:: Data extract ::

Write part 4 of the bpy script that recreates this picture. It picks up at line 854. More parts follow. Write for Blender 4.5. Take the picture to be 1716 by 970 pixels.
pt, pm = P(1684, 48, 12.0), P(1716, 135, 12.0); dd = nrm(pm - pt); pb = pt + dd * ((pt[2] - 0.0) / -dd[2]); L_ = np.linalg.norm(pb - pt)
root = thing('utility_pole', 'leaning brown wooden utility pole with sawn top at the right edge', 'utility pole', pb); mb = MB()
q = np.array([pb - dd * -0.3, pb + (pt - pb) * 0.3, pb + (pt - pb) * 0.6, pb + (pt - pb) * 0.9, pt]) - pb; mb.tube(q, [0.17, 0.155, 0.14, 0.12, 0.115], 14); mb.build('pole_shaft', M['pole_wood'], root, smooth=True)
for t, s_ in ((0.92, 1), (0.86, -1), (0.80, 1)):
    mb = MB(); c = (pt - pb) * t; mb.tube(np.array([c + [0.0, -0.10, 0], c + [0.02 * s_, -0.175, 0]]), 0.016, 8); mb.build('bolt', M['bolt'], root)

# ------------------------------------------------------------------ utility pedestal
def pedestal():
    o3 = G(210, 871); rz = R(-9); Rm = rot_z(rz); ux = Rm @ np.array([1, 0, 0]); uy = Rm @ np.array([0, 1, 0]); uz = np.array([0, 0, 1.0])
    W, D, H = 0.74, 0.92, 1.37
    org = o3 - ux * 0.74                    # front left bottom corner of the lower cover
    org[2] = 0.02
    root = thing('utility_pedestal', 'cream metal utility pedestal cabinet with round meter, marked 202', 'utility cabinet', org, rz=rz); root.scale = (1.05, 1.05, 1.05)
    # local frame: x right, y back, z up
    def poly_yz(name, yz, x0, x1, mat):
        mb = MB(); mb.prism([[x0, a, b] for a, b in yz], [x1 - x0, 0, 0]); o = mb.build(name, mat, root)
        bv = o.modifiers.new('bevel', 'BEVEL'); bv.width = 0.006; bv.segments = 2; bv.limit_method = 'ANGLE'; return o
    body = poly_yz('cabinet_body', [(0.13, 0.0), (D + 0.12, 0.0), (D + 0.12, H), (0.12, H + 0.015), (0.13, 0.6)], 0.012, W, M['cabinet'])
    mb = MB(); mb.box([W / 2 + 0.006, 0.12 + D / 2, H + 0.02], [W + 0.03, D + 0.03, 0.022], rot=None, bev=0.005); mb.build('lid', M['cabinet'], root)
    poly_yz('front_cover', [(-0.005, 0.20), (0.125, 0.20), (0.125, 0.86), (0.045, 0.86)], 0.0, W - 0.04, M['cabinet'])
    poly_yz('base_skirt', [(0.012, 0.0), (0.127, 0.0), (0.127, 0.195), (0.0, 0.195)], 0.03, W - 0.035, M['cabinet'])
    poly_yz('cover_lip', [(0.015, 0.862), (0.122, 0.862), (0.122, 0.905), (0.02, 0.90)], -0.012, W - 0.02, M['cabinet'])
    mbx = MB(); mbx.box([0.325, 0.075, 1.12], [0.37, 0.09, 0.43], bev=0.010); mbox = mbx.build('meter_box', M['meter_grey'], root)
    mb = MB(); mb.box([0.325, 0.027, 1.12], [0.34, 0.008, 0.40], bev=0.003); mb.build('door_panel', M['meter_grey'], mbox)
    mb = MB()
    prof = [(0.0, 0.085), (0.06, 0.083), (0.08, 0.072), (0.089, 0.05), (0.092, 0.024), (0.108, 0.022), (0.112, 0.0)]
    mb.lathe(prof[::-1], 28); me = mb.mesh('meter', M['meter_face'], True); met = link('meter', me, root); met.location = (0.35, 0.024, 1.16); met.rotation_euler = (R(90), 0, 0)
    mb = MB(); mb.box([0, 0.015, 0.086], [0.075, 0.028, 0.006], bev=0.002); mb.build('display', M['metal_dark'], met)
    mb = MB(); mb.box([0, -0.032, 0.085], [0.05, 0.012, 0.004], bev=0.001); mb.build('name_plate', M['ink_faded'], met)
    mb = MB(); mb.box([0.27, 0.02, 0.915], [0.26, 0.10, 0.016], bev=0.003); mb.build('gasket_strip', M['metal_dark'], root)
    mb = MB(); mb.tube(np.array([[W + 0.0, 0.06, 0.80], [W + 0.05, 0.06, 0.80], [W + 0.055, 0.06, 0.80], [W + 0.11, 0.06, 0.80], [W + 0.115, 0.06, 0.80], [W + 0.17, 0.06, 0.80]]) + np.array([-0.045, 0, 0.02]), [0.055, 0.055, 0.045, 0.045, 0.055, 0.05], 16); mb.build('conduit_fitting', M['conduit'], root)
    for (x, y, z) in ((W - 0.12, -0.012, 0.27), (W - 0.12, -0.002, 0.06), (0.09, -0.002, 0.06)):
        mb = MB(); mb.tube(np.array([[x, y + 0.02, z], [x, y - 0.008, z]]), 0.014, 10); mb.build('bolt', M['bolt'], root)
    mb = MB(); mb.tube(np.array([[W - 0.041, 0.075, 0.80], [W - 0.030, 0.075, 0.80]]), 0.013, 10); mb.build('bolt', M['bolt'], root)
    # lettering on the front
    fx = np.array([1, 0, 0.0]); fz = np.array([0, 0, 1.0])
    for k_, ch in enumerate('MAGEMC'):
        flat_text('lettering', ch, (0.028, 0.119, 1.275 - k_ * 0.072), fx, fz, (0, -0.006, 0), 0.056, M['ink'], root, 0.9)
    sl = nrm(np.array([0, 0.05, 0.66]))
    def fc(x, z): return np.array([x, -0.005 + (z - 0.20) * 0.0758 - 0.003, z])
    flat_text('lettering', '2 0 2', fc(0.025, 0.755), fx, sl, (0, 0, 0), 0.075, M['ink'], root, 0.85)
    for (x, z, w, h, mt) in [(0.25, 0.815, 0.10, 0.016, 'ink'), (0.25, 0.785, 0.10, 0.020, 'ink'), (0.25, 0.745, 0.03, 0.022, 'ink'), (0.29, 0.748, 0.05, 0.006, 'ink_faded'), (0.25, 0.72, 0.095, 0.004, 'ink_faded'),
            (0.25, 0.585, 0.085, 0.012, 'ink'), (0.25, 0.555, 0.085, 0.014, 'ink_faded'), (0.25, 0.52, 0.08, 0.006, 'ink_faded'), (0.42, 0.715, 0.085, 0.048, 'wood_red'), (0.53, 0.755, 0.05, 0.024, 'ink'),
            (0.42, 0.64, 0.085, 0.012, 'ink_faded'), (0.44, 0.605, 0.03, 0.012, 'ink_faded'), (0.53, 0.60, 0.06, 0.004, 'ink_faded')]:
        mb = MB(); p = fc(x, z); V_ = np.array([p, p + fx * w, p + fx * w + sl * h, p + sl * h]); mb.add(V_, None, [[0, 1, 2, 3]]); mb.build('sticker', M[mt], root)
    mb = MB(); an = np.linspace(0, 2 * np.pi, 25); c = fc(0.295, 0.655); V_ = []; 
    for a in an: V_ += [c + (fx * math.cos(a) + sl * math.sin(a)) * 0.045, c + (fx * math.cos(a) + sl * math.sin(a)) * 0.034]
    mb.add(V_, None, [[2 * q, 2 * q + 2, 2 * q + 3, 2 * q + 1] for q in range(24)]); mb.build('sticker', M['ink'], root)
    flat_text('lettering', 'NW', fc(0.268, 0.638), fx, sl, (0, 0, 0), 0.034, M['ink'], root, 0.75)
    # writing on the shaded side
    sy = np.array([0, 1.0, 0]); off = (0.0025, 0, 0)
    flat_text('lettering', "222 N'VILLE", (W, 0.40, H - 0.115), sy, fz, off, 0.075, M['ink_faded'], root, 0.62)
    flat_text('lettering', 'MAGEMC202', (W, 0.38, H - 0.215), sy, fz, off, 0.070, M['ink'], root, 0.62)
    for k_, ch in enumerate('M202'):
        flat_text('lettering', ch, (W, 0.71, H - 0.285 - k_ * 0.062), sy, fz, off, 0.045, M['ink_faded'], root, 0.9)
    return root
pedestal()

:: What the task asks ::
Write out exactly, please, the lines beginning at the start of the material and ending with the line that holds "mb = MB(); c", both included.

:: Complete response ::
Write part 4 of the bpy script that recreates this picture. It picks up at line 854. More parts follow. Write for Blender 4.5. Take the picture to be 1716 by 970 pixels.
pt, pm = P(1684, 48, 12.0), P(1716, 135, 12.0); dd = nrm(pm - pt); pb = pt + dd * ((pt[2] - 0.0) / -dd[2]); L_ = np.linalg.norm(pb - pt)
root = thing('utility_pole', 'leaning brown wooden utility pole with sawn top at the right edge', 'utility pole', pb); mb = MB()
q = np.array([pb - dd * -0.3, pb + (pt - pb) * 0.3, pb + (pt - pb) * 0.6, pb + (pt - pb) * 0.9, pt]) - pb; mb.tube(q, [0.17, 0.155, 0.14, 0.12, 0.115], 14); mb.build('pole_shaft', M['pole_wood'], root, smooth=True)
for t, s_ in ((0.92, 1), (0.86, -1), (0.80, 1)):
    mb = MB(); c = (pt - pb) * t; mb.tube(np.array([c + [0.0, -0.10, 0], c + [0.02 * s_, -0.175, 0]]), 0.016, 8); mb.build('bolt', M['bolt'], root)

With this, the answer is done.